We are also currently working in partnership with educational organisations to develop teaching materials on the economy and managing money that are suitable for primary school teachers and children. We aim to launch this education resource, named “Money and Me”, in time for the 2020 summer term.

 

The Bank continued to pilot its first set of Citizens’ Panels in 2019. The aim of these panels is to establish, in a structured, systematic and comprehensive way, dialogue and collaboration between the Bank and a panel of citizens on the economy, financial system and policy. To date, we have run 18 panels since they were launched in 2018, with a further five scheduled for this month. There has been at least one panel in each of the twelve Agency areas, with many of those twelve hosting two (in a different location on the second occasion to increase the regional coverage). Around 400 members of the public have participated in these panels, the majority of whom are also engaged in the online community that we set up in September 2019 to complement the panel events.

 

Feedback on the Citizens’ Panels has been very positive overall. Nearly all of those who attended told us that taking part in the panels increased their levels of understanding and trust in the Bank, and, for the vast majority, their knowledge of the economy more broadly as well. Almost all attendees thought that the representatives from the Bank used language that was easy to understand, and reported that they would like to find out more about the Bank’s work following the panel.

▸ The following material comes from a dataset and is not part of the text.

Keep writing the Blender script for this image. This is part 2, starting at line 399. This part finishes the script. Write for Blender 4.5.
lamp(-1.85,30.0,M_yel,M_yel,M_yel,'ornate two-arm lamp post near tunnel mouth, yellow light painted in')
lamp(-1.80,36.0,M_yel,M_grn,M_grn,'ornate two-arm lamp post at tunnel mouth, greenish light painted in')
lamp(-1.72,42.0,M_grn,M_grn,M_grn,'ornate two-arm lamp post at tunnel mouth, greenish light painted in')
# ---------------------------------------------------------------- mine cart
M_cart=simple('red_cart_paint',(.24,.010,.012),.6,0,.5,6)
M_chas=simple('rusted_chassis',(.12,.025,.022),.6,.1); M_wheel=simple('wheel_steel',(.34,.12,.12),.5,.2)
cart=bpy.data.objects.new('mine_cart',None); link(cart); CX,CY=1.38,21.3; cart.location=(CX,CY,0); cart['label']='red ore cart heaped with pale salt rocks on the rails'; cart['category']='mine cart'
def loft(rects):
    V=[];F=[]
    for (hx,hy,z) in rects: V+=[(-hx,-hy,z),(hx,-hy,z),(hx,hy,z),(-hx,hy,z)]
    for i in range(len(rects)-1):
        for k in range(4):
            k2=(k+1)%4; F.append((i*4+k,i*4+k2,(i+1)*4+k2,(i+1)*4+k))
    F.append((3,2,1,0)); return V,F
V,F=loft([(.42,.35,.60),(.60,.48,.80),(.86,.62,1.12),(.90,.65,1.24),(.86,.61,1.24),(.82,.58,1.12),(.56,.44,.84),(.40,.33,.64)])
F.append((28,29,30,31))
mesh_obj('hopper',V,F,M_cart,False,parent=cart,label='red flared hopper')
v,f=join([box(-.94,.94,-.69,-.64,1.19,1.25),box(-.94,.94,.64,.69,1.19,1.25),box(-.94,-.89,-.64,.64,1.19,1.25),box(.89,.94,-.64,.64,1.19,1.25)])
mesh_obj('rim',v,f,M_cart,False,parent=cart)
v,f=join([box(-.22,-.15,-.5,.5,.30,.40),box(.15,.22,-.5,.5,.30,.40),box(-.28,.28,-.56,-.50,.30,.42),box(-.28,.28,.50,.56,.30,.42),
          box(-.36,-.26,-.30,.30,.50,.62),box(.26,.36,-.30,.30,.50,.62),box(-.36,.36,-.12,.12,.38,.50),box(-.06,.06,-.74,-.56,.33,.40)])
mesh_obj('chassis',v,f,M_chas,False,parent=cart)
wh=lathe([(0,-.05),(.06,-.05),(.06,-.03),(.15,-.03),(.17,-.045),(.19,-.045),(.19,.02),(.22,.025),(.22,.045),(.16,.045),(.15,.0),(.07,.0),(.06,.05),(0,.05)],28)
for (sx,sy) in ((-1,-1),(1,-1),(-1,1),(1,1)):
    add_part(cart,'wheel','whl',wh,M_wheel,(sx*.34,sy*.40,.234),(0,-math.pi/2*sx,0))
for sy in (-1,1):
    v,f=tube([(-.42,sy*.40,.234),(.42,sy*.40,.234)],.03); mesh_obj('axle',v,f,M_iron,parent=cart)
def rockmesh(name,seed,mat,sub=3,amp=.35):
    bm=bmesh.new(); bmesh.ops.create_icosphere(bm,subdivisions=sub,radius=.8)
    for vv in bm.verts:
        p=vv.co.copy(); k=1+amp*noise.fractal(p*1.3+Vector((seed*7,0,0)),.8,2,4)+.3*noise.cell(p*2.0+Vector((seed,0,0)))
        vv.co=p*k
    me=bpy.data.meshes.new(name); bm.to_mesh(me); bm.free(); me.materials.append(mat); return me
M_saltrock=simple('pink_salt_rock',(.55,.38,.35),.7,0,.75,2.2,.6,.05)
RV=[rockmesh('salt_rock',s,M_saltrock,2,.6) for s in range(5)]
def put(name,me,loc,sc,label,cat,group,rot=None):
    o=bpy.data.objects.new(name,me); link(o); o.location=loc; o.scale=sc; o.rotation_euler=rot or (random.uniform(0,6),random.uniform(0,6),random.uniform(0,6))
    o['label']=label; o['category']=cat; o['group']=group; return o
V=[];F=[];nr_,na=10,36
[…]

Later this year, we plan to publish a report outlining the themes that have emerged from these panels. With the pilot stage nearing an end, we will review how best to continue with these panels as part of our broader outreach efforts.

 

The Bank’s outreach initiatives are much more than an opportunity to explain our actions. They provide valuable opportunities to engage with the people we serve across the United Kingdom. In my time as Governor, they have provided some of the most rewarding experiences and have confirmed what a privilege and honour it has been to serve in this role.

 

 


5 For example, following feedback from teachers that they would like econoME to include more coverage of financial literacy, we are currently developing a fourth econoME lesson focused on ‘saving, borrowing & protecting your money’. The new lesson is scheduled for release to schools in the week commencing 9 March.